A travers le texte d’Antoine Jaccoud, les mots sont choisis de façon à ce que les spectateurs se sentent dans la position du confident. Jeannette répond à M. Clément avec une sincérité déconcertante et parfois même naïve, s’agissant de la première fois qu’elle vit une telle épreuve. Elle se rappelle volontiers les belles années passées aux côtés de son mari, quand il ressemblait encore à Alain Souchon et qu’il jouait au foot. Et soudain, elle se met à déballer ses frustrations et colères envers ce mari qui mangeait selon elle beaucoup trop. Quand le malaise s’installe face à M. Clément, elle fait appel à ce ton de confession léger et drôle pour détendre l’atmosphère, ce qui rend plus propice le partage de confidences très intimes.
La mise en scène de Matthias Urban offre également une atmosphère qui permet au spectateur de se sentir proche de ce personnage en détresse. Deux chaises sont installées sur le devant de la scène, face au public. Derrière la comédienne se trouvent des panneaux opaques où le personnage ira tantôt boire un café, tantôt essayer ses vêtements de cérémonie pour savoir ce qu’en pense M. Clément. Ces déplacements permettent ainsi d’éviter une mise en scène trop statique. Dans la deuxième moitié du spectacle, Jeannette descend notamment de la scène pour demander au public – ou à M. Clément ? – si on ne veut pas la prendre dans les bras. Ces variations permettent d’agrémenter ce long monologue et le rendent également naturel. On finit par avoir l’impression d’assister aux confessions intimes du personnage, oubliant la raison première de sa présence dans ce bureau des pompes funèbres.
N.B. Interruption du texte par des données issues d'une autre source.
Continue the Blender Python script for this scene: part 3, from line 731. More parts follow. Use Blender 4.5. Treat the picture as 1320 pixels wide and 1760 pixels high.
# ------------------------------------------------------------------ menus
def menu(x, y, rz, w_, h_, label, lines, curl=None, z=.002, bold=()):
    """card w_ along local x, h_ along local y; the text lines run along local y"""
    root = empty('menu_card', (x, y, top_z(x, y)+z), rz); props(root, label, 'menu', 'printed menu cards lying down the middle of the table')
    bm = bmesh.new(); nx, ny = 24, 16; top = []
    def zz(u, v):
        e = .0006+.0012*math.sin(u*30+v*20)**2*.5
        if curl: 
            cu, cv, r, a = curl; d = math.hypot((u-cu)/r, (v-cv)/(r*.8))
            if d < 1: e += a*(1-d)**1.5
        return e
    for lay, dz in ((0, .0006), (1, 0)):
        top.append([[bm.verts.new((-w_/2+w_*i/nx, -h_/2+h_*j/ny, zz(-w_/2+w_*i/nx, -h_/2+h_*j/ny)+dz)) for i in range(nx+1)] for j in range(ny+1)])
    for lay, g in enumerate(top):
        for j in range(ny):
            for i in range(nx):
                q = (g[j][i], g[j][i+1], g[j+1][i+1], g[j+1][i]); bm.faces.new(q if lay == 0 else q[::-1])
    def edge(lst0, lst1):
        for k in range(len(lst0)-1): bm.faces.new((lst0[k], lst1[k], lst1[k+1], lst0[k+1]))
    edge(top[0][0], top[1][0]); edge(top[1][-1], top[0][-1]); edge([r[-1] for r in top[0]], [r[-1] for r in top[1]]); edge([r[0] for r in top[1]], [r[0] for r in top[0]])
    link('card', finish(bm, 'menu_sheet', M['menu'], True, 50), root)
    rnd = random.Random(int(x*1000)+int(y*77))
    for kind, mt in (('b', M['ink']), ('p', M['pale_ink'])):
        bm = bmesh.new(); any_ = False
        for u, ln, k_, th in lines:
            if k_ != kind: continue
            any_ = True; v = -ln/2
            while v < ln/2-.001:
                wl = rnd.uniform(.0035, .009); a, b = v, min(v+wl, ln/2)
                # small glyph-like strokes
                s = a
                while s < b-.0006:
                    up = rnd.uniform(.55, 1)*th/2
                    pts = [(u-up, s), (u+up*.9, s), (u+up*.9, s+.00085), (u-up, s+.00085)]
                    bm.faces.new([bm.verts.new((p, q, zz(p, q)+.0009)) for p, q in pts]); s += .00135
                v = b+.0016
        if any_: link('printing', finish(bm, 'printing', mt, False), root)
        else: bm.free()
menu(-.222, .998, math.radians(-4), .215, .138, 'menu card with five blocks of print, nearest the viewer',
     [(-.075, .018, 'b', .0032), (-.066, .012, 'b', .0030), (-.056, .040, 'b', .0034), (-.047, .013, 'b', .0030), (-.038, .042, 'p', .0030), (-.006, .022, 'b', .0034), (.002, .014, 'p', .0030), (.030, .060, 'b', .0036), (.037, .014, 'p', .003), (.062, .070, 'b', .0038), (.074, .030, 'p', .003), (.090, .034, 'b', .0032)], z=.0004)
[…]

Le spectacle nous conduit donc de façon anodine et touchante à travers cette situation en lui conférant un sentiment d’universel. Quelques aspects de l’histoire restent néanmoins un peu maladroits, comme le défilé de Jeannette en robe rouge devant M. Clément, lorsqu’elle essaye ses différentes tenues pour la cérémonie, ou encore lorsqu’elle décide de sortir le pistolet de son mari de son sac et de tirer dans le vide pour voir s’il est encore chargé. Certes, dans ce genre de moments, on peut perdre un peu nos moyens et agir de façon inappropriée. Or, les souvenirs intimes que Jeannette confie à M. Clément suffisent amplement à montrer son désarroi et sa naïveté face à ce drame.
La pièce reste néanmoins légère et drôle, bien que tragique et triste. La vulnérabilité des êtres humains face à la mort est évoquée avec brio, avec une pointe d’humour nécessaire pour rendre la situation réaliste. Notre position de confident face à Jeannette, remplaçant un M. Clément invisible sur scène, nous rend également plus empathique face à un personnage désemparé. La beauté de l’universalité face à la mort est donc représentée avec naturel et sincérité.